Even if you want to do "exceeds expectations", I think you shouldn't include variables that are school specific, only variables that are student specific. In other words, for my expected outcomes, which school is best?

> Here's another way to see my concern. Suppose you had a classifier that achieves 1.0 R^2; then since it perfectly predicts each school's expected value, it'll assign each school a score of 0. I'm pretty suspicious of an approach where the results get worse with better predictive power.

This depends on your view of the importance of undergraduate education, and what worse is. From my point of view, undergraduate education is an institutional obligation used to fund or justify faculty's personal objectives: research.

The reason that the model counts location is simple: universities tend to place candidates locally. I'm pretty sure the recruiters attending fairs at Stanford and Berkeley have higher starting wages than the ones at University of Kansas, and that a lot of that difference is simply regional cost of living. If you don't factor that in, you risk a bad school in an expensive place ranking higher than a good school in a cheap place.

> Suppose you had a classifier that achieves 1.0 R^2; then since it perfectly predicts each school's expected value, it'll assign each school a score of 0. I'm pretty suspicious of an approach where the results get worse with better predictive power.

If I'm understanding correctly, that result would indicate a world where the college you attend has no effect on your earning power. ie. choose any college you want, because you'll earn the same amount regardless of which one you choose.

This would only apply to colleges that people in your demographic group actually attended though. If the dataset doesn't contain any information about people like you who went to Harvard, then maybe Harvard would indeed increase your earning potential if there was a way for you to actually go there.

I'm not saying that each college you attend has no effect on earning power. It's just that I can perfectly predict the effect of each college on your earning power. Does that make sense? If I have an oracle that tells you

"if you got to Harvard, you will make $80,000, if you go to MIT, you will make $86,000",

and the oracle is exactly correct, then under this model, The Economist assigns every college a score of 0.

I think you are missing the key ingredient in the analysis.

The Economist is attempting to build such an oracle via statistical regression. HOWEVER, the Oracle is intentionally limited in input to a specific list of things: SAT scores, sex ratio, race breakdown, size, public or private, earning power in the city where it is located, etc.
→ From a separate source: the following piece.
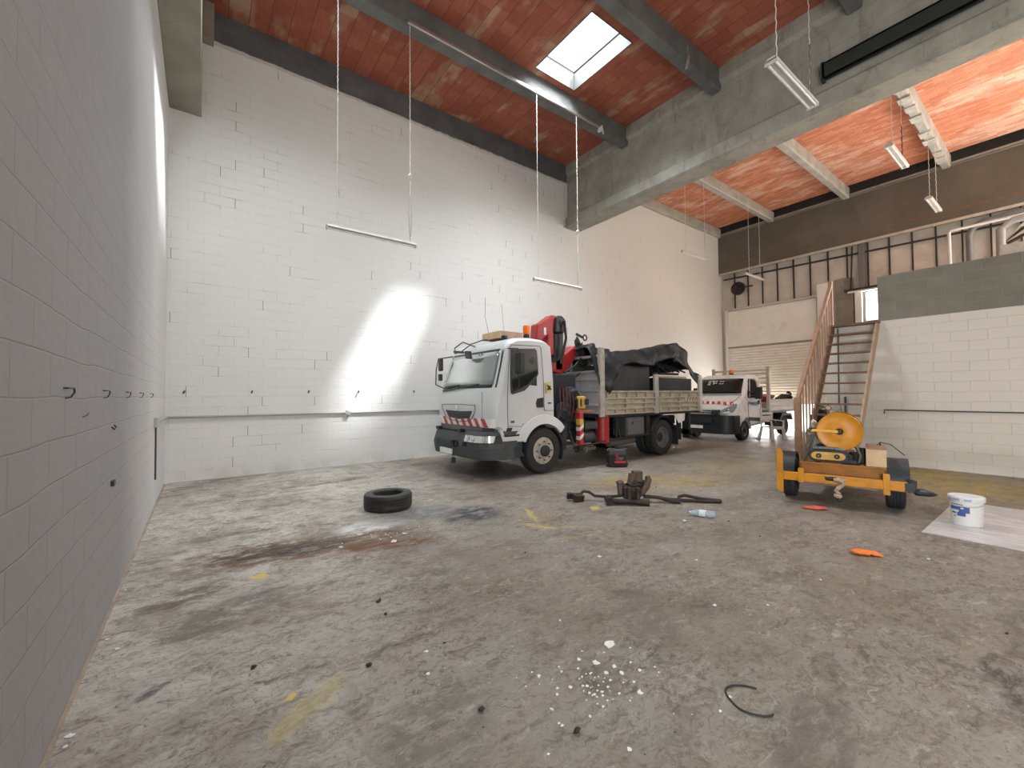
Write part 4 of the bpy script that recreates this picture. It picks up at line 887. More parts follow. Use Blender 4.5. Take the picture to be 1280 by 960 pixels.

The things that are omitted constitute the actual value the University brings to the table: quality of teachers, instruction, organizations on campus, etc. (1)

So however far off the model is for two given Universities must be explained by all the missing inputs, i.e. largely how "good" the University is.

If the Oracle was able to perfectly predict your earning power given that limited set of inputs, then it would basically mean that a University is completely defined by SAT scores of students, sex ratio, race, etc. and there's absolutely no value they add or subtract beyond that. That was be a very, very interesting result. But you can see why it's unlikely.

Hopefully this makes sense?

(1) Of course it's possible that there are factors like "how many trees on campus" or "how many vowels are in the name" which might also affect earnings. But we can probably agree that it's less likely to be important than the aforementioned ones ("quality of instruction", etc.).

> and the oracle is exactly correct, then under this model, The Economist assigns every college a score of 0.

If what you are saying is true, then I agree that the ratings are nonsensical. But I don't think you are correct. Their methodology consists of comparing two numbers:

1. the observed earnings

2. the estimated earnings if the same students had studied elsewhere (presumably some average)

So if we had your oracle, the numbers 1 and 2 would be different for the two colleges, not the same.